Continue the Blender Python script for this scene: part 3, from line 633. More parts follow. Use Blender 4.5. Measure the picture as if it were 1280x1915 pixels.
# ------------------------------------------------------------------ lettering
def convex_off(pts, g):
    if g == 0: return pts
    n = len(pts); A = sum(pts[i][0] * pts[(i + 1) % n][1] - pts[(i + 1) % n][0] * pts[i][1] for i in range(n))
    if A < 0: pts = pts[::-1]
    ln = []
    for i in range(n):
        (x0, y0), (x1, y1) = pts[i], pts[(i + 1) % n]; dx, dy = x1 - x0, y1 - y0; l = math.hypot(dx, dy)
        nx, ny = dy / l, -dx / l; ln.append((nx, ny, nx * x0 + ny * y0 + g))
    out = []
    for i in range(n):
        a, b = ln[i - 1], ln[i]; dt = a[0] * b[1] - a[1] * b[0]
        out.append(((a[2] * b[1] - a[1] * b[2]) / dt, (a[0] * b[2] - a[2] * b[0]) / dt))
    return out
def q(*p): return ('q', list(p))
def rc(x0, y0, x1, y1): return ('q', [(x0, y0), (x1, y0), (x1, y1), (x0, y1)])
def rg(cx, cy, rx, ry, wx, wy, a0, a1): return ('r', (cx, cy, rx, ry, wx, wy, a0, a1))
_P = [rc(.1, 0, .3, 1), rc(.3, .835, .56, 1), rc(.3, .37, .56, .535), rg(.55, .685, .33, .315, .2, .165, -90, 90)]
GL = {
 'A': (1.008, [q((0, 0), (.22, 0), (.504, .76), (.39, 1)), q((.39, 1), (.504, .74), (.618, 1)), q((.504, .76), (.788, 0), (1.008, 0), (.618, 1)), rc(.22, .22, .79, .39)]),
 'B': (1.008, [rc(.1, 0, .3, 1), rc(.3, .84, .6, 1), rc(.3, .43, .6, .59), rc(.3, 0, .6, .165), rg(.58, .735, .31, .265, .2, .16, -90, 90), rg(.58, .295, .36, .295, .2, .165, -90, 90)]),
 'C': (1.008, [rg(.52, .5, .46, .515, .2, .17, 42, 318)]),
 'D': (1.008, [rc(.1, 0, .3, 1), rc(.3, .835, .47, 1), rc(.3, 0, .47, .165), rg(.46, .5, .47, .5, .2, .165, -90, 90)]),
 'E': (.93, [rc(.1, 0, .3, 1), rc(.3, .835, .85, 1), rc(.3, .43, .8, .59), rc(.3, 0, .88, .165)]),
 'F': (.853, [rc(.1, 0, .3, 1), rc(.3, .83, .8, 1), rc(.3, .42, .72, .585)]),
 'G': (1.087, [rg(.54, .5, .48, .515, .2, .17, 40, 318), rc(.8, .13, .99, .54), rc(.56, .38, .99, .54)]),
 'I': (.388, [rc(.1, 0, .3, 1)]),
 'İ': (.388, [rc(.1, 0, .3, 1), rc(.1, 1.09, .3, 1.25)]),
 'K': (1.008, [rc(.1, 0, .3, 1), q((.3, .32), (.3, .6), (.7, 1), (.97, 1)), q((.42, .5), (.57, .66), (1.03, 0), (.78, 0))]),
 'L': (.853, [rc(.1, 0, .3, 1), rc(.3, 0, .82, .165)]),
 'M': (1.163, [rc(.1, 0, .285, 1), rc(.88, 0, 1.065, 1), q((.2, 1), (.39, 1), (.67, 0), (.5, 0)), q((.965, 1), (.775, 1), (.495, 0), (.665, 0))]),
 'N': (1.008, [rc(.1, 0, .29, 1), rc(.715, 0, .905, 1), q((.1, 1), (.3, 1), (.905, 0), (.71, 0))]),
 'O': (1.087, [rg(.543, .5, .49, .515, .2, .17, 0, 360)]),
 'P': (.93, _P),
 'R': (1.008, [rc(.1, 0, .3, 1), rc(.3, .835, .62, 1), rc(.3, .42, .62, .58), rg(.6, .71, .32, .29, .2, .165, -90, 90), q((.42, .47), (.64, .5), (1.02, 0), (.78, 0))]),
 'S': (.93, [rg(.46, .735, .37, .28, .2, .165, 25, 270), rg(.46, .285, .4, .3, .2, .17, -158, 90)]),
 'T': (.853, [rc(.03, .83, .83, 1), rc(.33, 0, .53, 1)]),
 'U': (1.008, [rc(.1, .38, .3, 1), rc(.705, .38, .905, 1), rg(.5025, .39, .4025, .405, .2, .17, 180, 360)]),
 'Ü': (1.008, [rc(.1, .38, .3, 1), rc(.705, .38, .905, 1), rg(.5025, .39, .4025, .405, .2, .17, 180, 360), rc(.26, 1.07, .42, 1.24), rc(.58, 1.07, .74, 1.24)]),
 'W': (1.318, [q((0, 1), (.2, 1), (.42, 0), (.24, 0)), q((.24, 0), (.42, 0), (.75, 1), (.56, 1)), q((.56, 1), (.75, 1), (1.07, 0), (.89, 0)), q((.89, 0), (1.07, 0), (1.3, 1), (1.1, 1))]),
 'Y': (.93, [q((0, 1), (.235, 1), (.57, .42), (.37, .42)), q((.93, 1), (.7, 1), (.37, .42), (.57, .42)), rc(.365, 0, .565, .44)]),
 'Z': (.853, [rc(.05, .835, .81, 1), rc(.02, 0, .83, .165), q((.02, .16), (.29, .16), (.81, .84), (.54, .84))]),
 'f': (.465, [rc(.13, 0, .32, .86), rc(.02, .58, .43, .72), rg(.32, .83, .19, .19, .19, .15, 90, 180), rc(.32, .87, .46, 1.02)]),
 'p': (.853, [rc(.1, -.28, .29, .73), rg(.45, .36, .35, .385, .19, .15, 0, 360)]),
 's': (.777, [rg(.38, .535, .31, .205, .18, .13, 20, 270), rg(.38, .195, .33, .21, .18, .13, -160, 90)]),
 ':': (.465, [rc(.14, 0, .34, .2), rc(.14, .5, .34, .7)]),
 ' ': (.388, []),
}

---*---

**Exercise requirements**: Reproduce all of the material above word for word.

**Exercise answer**:
Continue the Blender Python script for this scene: part 3, from line 633. More parts follow. Use Blender 4.5. Measure the picture as if it were 1280x1915 pixels.
# ------------------------------------------------------------------ lettering
def convex_off(pts, g):
    if g == 0: return pts
    n = len(pts); A = sum(pts[i][0] * pts[(i + 1) % n][1] - pts[(i + 1) % n][0] * pts[i][1] for i in range(n))
    if A < 0: pts = pts[::-1]
    ln = []
    for i in range(n):
        (x0, y0), (x1, y1) = pts[i], pts[(i + 1) % n]; dx, dy = x1 - x0, y1 - y0; l = math.hypot(dx, dy)
        nx, ny = dy / l, -dx / l; ln.append((nx, ny, nx * x0 + ny * y0 + g))
    out = []
    for i in range(n):
        a, b = ln[i - 1], ln[i]; dt = a[0] * b[1] - a[1] * b[0]
        out.append(((a[2] * b[1] - a[1] * b[2]) / dt, (a[0] * b[2] - a[2] * b[0]) / dt))
    return out
def q(*p): return ('q', list(p))
def rc(x0, y0, x1, y1): return ('q', [(x0, y0), (x1, y0), (x1, y1), (x0, y1)])
def rg(cx, cy, rx, ry, wx, wy, a0, a1): return ('r', (cx, cy, rx, ry, wx, wy, a0, a1))
_P = [rc(.1, 0, .3, 1), rc(.3, .835, .56, 1), rc(.3, .37, .56, .535), rg(.55, .685, .33, .315, .2, .165, -90, 90)]
GL = {
 'A': (1.008, [q((0, 0), (.22, 0), (.504, .76), (.39, 1)), q((.39, 1), (.504, .74), (.618, 1)), q((.504, .76), (.788, 0), (1.008, 0), (.618, 1)), rc(.22, .22, .79, .39)]),
 'B': (1.008, [rc(.1, 0, .3, 1), rc(.3, .84, .6, 1), rc(.3, .43, .6, .59), rc(.3, 0, .6, .165), rg(.58, .735, .31, .265, .2, .16, -90, 90), rg(.58, .295, .36, .295, .2, .165, -90, 90)]),
 'C': (1.008, [rg(.52, .5, .46, .515, .2, .17, 42, 318)]),
 'D': (1.008, [rc(.1, 0, .3, 1), rc(.3, .835, .47, 1), rc(.3, 0, .47, .165), rg(.46, .5, .47, .5, .2, .165, -90, 90)]),
 'E': (.93, [rc(.1, 0, .3, 1), rc(.3, .835, .85, 1), rc(.3, .43, .8, .59), rc(.3, 0, .88, .165)]),
 'F': (.853, [rc(.1, 0, .3, 1), rc(.3, .83, .8, 1), rc(.3, .42, .72, .585)]),
 'G': (1.087, [rg(.54, .5, .48, .515, .2, .17, 40, 318), rc(.8, .13, .99, .54), rc(.56, .38, .99, .54)]),
 'I': (.388, [rc(.1, 0, .3, 1)]),
 'İ': (.388, [rc(.1, 0, .3, 1), rc(.1, 1.09, .3, 1.25)]),
 'K': (1.008, [rc(.1, 0, .3, 1), q((.3, .32), (.3, .6), (.7, 1), (.97, 1)), q((.42, .5), (.57, .66), (1.03, 0), (.78, 0))]),
 'L': (.853, [rc(.1, 0, .3, 1), rc(.3, 0, .82, .165)]),
 'M': (1.163, [rc(.1, 0, .285, 1), rc(.88, 0, 1.065, 1), q((.2, 1), (.39, 1), (.67, 0), (.5, 0)), q((.965, 1), (.775, 1), (.495, 0), (.665, 0))]),
 'N': (1.008, [rc(.1, 0, .29, 1), rc(.715, 0, .905, 1), q((.1, 1), (.3, 1), (.905, 0), (.71, 0))]),
 'O': (1.087, [rg(.543, .5, .49, .515, .2, .17, 0, 360)]),
 'P': (.93, _P),
 'R': (1.008, [rc(.1, 0, .3, 1), rc(.3, .835, .62, 1), rc(.3, .42, .62, .58), rg(.6, .71, .32, .29, .2, .165, -90, 90), q((.42, .47), (.64, .5), (1.02, 0), (.78, 0))]),
 'S': (.93, [rg(.46, .735, .37, .28, .2, .165, 25, 270), rg(.46, .285, .4, .3, .2, .17, -158, 90)]),
 'T': (.853, [rc(.03, .83, .83, 1), rc(.33, 0, .53, 1)]),
 'U': (1.008, [rc(.1, .38, .3, 1), rc(.705, .38, .905, 1), rg(.5025, .39, .4025, .405, .2, .17, 180, 360)]),
 'Ü': (1.008, [rc(.1, .38, .3, 1), rc(.705, .38, .905, 1), rg(.5025, .39, .4025, .405, .2, .17, 180, 360), rc(.26, 1.07, .42, 1.24), rc(.58, 1.07, .74, 1.24)]),
 'W': (1.318, [q((0, 1), (.2, 1), (.42, 0), (.24, 0)), q((.24, 0), (.42, 0), (.75, 1), (.56, 1)), q((.56, 1), (.75, 1), (1.07, 0), (.89, 0)), q((.89, 0), (1.07, 0), (1.3, 1), (1.1, 1))]),
 'Y': (.93, [q((0, 1), (.235, 1), (.57, .42), (.37, .42)), q((.93, 1), (.7, 1), (.37, .42), (.57, .42)), rc(.365, 0, .565, .44)]),
 'Z': (.853, [rc(.05, .835, .81, 1), rc(.02, 0, .83, .165), q((.02, .16), (.29, .16), (.81, .84), (.54, .84))]),
 'f': (.465, [rc(.13, 0, .32, .86), rc(.02, .58, .43, .72), rg(.32, .83, .19, .19, .19, .15, 90, 180), rc(.32, .87, .46, 1.02)]),
 'p': (.853, [rc(.1, -.28, .29, .73), rg(.45, .36, .35, .385, .19, .15, 0, 360)]),
 's': (.777, [rg(.38, .535, .31, .205, .18, .13, 20, 270), rg(.38, .195, .33, .21, .18, .13, -160, 90)]),
 ':': (.465, [rc(.14, 0, .34, .2), rc(.14, .5, .34, .7)]),
 ' ': (.388, []),
}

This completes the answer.